Thursday, November 14, 2013

Accident Monger


My husband hasn’t worn a wedding ring since the emergency room folks had to hacksaw it off. He was wrestling with some teenagers in a swimming pool. They broke his ring finger.

“You boys better settle down before someone gets hurt,” I remember saying.

My husband hasn’t had the full use of his right knee since he hopped over a fence trying to help our neighbor catch his escaping bull.  His ACL detached, causing his leg to dangle loosely—my husband’s ACL, not the bull’s.

“Sherwood, maybe you should try opening the gate first?” I remember yelling.

My husband ‘s knuckle is scarred where he rammed a loose prong of field fence into his hand. He was loading a roll of field fence onto our truck at Tractor Supply. When he showed me his gushing wound and asked me if he thought he should get stitches I said, “It has been my experience that when you can see the stuff that’s supposed to be on the inside of your skin from the outside, you’re going to need stitches.”

“Babe, you should probably put your work gloves on,” I remember warning.

A couple weeks ago, my husband slunk out of our bedroom into the foggy morning to play racquetball with several younger, sprier men.

I said, “Don’t go. But if you go, don’t fling yourself around like a twenty year old. If you do fling yourself around like a twenty year old, make sure you have someone to drive you to the emergency room, because I’m not doing it. I have things to do today.” He scoffed at my scorn.
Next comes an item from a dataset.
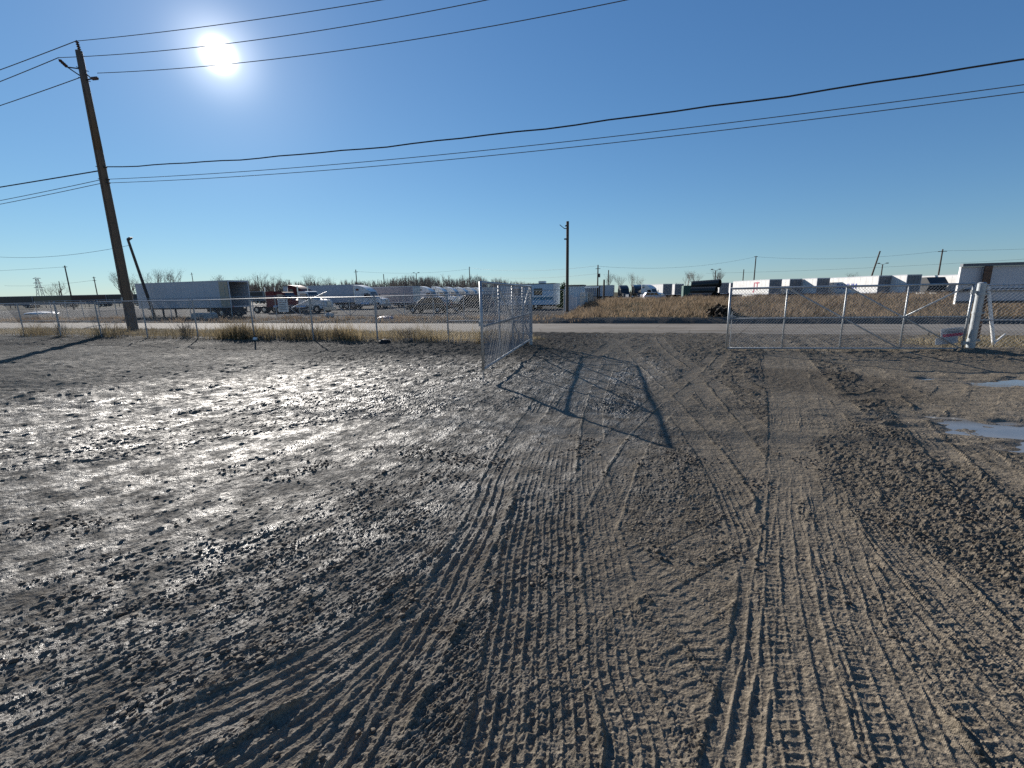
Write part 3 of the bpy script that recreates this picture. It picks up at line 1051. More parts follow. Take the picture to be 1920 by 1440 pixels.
# far field and far verge
x, y, d = scatter(125000, -12, 100, 32.4, 62, 31, 0.3, -0.4)
k = right_k = sstep(-10, -3.5, x + (y - 40) * 0.085) > 0.45
x, y, d = x[k], y[k], d[k]
z = terrain(x, y)
hh = (0.16 + 0.34 * np.random.default_rng(3).random(len(x)) ** 1.5) * np.clip(0.8 + 0.8 * d, 0.4, 1.7)
tag(blades('field_grass', x, y, z, hh, 0.045, 0.7, M_FIELD, 5), 'brown dead grass and weeds covering the field across the road', kind='stuff')
x, y, d = scatter(16000, -75, -4, 30.6, 36.2, 41, 0.4, 0.02)
z = terrain(x, y)
hh = (0.10 + 0.30 * np.random.default_rng(4).random(len(x)) ** 2) * np.clip(0.8 + d, 0.4, 1.5)
tag(blades('roadside_weeds', x, y, z, hh, 0.04, 0.6, M_FIELD, 6), 'ragged brown weeds on the dirt bank across the road', kind='stuff')


# ------------------------------------------------------------------ chain link
def chain_link(mb, p0, p1, z0, z1, pitch=0.070, r=0.0034, dz=0.0):
    """two crossing sets of diagonal wires between p0 and p1"""
    p0, p1 = Vector((p0[0], p0[1], 0)), Vector((p1[0], p1[1], 0))
    L = (p1 - p0).length
    d = (p1 - p0) / L
    nrm_ = Vector((d.y, -d.x, 0))
    H = z1 - z0
    for sgn in (1, -1):
        k = -H
        while k < L:
            a0, a1 = max(0.0, k), min(L, k + H)
            if a1 - a0 > 0.02:
                if sgn > 0:
                    zz0, zz1 = z0 + (a0 - k), z0 + (a1 - k)
                else:
                    zz0, zz1 = z1 - (a0 - k), z1 - (a1 - k)
                off = nrm_ * (0.002 * sgn)
                q0 = p0 + d * a0 + off
                q1 = p0 + d * a1 + off
                mb.tube((q0.x, q0.y, zz0), (q1.x, q1.y, zz1), r, n=3, caps=False)
            k += pitch * 1.414


# near fence on the left
fence = thing('chain_link_fence', 'long silver chain link fence running left from the open gate along the verge', 'fence', (-4.05, FENCE_Y, 0))


def rel(o, x, y, z):
    return (x - o.location.x, y - o.location.y, z - o.location.z)


post_s = [-36.4, -33.3, -30.15, -26.96, -23.6, -20.25, -16.85, -13.65, -10.5, -7.37]
for s_ in post_s:
    term = abs(s_ + 30.15) < 0.1
    r = 0.045 if term else 0.03
    z0 = ground_z(s_, FENCE_Y) - 0.15
    m = MB()
    lean = rnd.uniform(-0.02, 0.02)
    m.tube(rel(fence, s_, FENCE_Y, z0), rel(fence, s_ + lean, FENCE_Y, 1.84 if term else 1.79), r, n=10)
    po = m.build('post', M_GALV, fence, smooth=False)
    c = MB()
    if term:
        c.tube(rel(fence, s_ + lean, FENCE_Y, 1.84), rel(fence, s_ + lean, FENCE_Y, 1.87), 0.055, 0.03, n=10)
    else:
        c.tube(rel(fence, s_ + lean, FENCE_Y, 1.78), rel(fence, s_ + lean, FENCE_Y, 1.82), 0.036, 0.03, n=8)
    c.build('post_cap', M_GALV, po)
m = MB()
m.path([rel(fence, s_, FENCE_Y, 1.80 + 0.012 * math.sin(s_ * 0.7)) for s_ in np.linspace(-38, -4.1, 40)], 0.021, n=8)
m.build('top_rail', M_GALV, fence)
m = MB()
m.tube(rel(fence, -33.3, FENCE_Y, 0.86), rel(fence, -27.0, FENCE_Y, 0.84), 0.02, n=8)
m.build('brace_rail', M_GALV, fence)
m = MB()
m.tube(rel(fence, -7.37, FENCE_Y, 0.84), rel(fence, -4.1, FENCE_Y, 0.86), 0.02, n=8)
m.build('brace_rail', M_GALV, fence)
m = MB()
m.path([rel(fence, s_, FENCE_Y - 0.04, 0.16 + 0.03 * math.sin(s_)) for s_ in np.linspace(-38, -4.1, 40)], 0.004, n=4)
m.build('tension_wire', M_WIRE, fence)
m = MB()
chain_link(m, (-38 + 4.05, -0.04), (-0.05, -0.04), 0.07, 1.79)
tag(m.build('mesh_fabric', M_WIRE, fence), kind='stuff')


# ------------------------------------------------------------------ gate leaves (built from hinge at x=0 to free end at x=L)
def gate_leaf(name, label, loc, rz, L, z0, H, tilt=0.0, back=1):
    g_ = thing(name, label, 'gate', loc, rz)
    z1 = z0 + H
    zm = z0 + H * 0.5
    n_ = 4
    st = [L * i / n_ for i in range(n_ + 1)]
    for i, s_ in enumerate(st):
        r = 0.030 if i in (0, n_) else 0.022
        m = MB()
        m.tube((s_, 0, z0 - 0.02), (s_, 0, z1 + 0.02), r, n=10)
        m.build('frame_post' if i in (0, n_) else 'vertical_bar', M_GALV, g_, smooth=True)
    for nm, zz, r in (('top_rail', z1, 0.030), ('middle_rail', zm, 0.024), ('bottom_rail', z0, 0.028)):
        m = MB()
        m.tube((0, 0, zz), (L, 0, zz), r, n=10)
        m.build(nm, M_GALV, g_, smooth=True)
    yb = 0.035 * back
    # long braces fall from the top towards the hinge, one from the hinge head back to the middle
    for a, b in (((st[3], z1), (st[1], z0)), ((st[2], z1), (st[0] + 0.02, z0)), ((st[0] + 0.02, z1), (st[1], zm))):
        m = MB()
        m.tube((a[0], yb, a[1]), (b[0], yb, b[1]), 0.021, n=8)
        m.build('diagonal_brace', M_GALV, g_, smooth=True)
    m = MB()
    chain_link(m, (0.03, -0.03 * back), (L - 0.03, -0.03 * back), z0 + 0.02, z1 - 0.02, pitch=0.058, r=0.0036)
    tag(m.build('mesh_fabric', M_WIRE, g_), kind='stuff')
    m = MB()
    m.tube((L - 0.10, yb, 0.0 - 0.02), (L - 0.10, yb, z0 + H * 0.62), 0.011, n=8)
    m.build('drop_rod', M_GALV, g_)
    m = MB()
    m.box((L - 0.06, yb, zm + 0.06), (0.14, 0.06, 0.10))
    m.tube((L + 0.02, yb, zm + 0.06), (L - 0.2, yb, zm + 0.06), 0.016, n=8)
    m.build('latch', M_GALV, g_)
    for zz in (z0 + 0.16, z1 - 0.22):
        m = MB()
        m.tube((0, 0, zz - 0.05), (0, 0, zz + 0.05), 0.045, n=10)
        m.box((-0.075, 0, zz), (0.12, 0.05, 0.07))
        m.build('hinge', M_GALV, g_)
    return g_


hl = (-3.93, 14.60)
fl = (-3.305, 8.41)
Lleaf = math.hypot(fl[0] - hl[0], fl[1] - hl[1])
gate_l = gate_leaf('chain_link_gate', 'silver chain link gate leaf standing wide open towards the camera, seen edge on', (hl[0], hl[1], 0), math.atan2(fl[1] - hl[1], fl[0] - hl[0]), Lleaf, 0.27, 1.76, back=-1)
hr = (8.22, 15.30)
fr = (2.16, 14.50)
gate_r = gate_leaf('chain_link_gate', 'silver chain link gate leaf nearly closed across the right of the drive', (hr[0], hr[1], 0), math.atan2(fr[1] - hr[1], fr[0] - hr[0]), math.hypot(fr[0] - hr[0], fr[1] - hr[1]), 0.07, 1.75, back=-1)

# gate posts
gp = thing('gate_post', 'thick silver gate post with hinge bands at the right hand gate leaf', 'post', (8.40, 15.32, 0))
MB().tube((0, 0, -0.2), (0, 0, 1.83), 0.092, n=20).build('tube', M_GALV, gp, smooth=False)
MB().tube((0, 0, 1.83), (0, 0, 1.86), 0.097, 0.05, n=20).build('cap', M_GALV, gp)
for zz in (0.30, 1.05, 1.55):
    m = MB()
    m.tube((0, 0, zz - 0.03), (0, 0, zz + 0.03), 0.101, n=20)
    m.box((0.13, -0.02, zz), (0.08, 0.03, 0.05))
    m.tube((0.14, -0.06, zz), (0.14, 0.02, zz), 0.012, n=6)
    m.build('hinge_band', M_GALV, gp)
gp2 = thing('gate_post', 'slim silver gate post where the left fence meets the open leaf', 'post', (-4.05, 15.0, 0))
MB().tube((0, 0, -0.2), (0, 0, 1.98), 0.057, n=16).build('tube', M_GALV, gp2)
MB().tube((0, 0, 1.98), (0, 0, 2.0), 0.062, 0.03, n=16).build('cap', M_GALV, gp2)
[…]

Later that day my husband came home from racquetball and worked on the duck pen, fed the animals, and mowed the front pasture—with a potentially BROKEN wrist. He refused to tell me he had fallen while flinging himself around like a twenty year old.

I trimmed the hedge and watched him mowing the pasture. He had to keep his left arm bent across his chest.  Every time he crossed in front of me he hit a bump, which caused him to double over the lawn mower steering wheel in agony; he continued to pretend his hand didn’t feel like it had been partially severed.

Back and forth, hit the bump and collapse. Back and forth, he rode by, like one of those rabbits you shoot at in a shooting gallery. Back and forth, hit the bump and collapse. It was like watching the Shoot the Sherwood Off the Lawnmower Arcade Game.  At one point my vision blurred, and I thought if I had a gun I’d shoot him off that lawnmower.

Our son, Adam, drove my husband to the emergency room later that day. The bone was only  “compressed” not broken. He was supposed to wear a wrist brace for three weeks. He didn’t.

My husband is an accident monger. A monger is a person promoting something undesirable (hatemonger, warmonger, bad judgment monger.) On the other hand, I am a cynic monger or a prophetess.